Por fin, Edhasa publicó sus obras completas y decidí que por fin había llegado el momento de leerlo. Para entonces, ya sabía que este libro de título extraño había estado en el bolsillo de Chapman cuando asesinó a Lennon, que su autor vivía recluido desde hacía años y no había vuelto a escribir.

Debo decirlo de una vez: El guardián entre el centeno merece la fama que se ha ganado. Salinger toma la voz de un adolescente creíble es sus planteos y dilemas para lograr el retrato más cruel, ajustado y entrañable de una etapa determinante en la vida de cualquier persona.

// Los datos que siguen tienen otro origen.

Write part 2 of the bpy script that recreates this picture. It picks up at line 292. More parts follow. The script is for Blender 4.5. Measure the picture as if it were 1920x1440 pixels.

Sin embargo, quien vea en la maratónica carrera de Caulfield tan sólo un retrato de los primeros años de juventud, se equivoca: Lo que Salinger propone es una visión del mundo que viene, de una realidad temible por su vacuidad y sin sentido. El vacío del protagonista no está en la ausencia de sus padres ni en las circunstancias de su vida, sino en su misma esencia, en la médula misma de su ser.

Caulfield sólo quiere un espacio para poder ser alguien, un lugar en el cual escapar de la frivolidad. Pero nunca lo encuentra porque, aunque no lo comprende, es él mismo quien genera ese vacío al no tener un objetivo que genere sentido a su vida. Los cambios de ánimo, los embates de tristeza, la gran capacidad para ver la falta de identidad en los otros pero la ignorancia absoluta para registrarla en él mismo, dan carnadura a Caulfield y convierten a Salinger en un gran profeta, ya no de la posmodernidad, sino de sus desbastadoras consecuencias.

La frase final se erige como una lapidaria reflexión sobre el sentido último de la literatura: «No cuenten nunca a nadie. En el momento en que uno cuenta cualquier cosa, empieza a echar de menos a todo el mundo».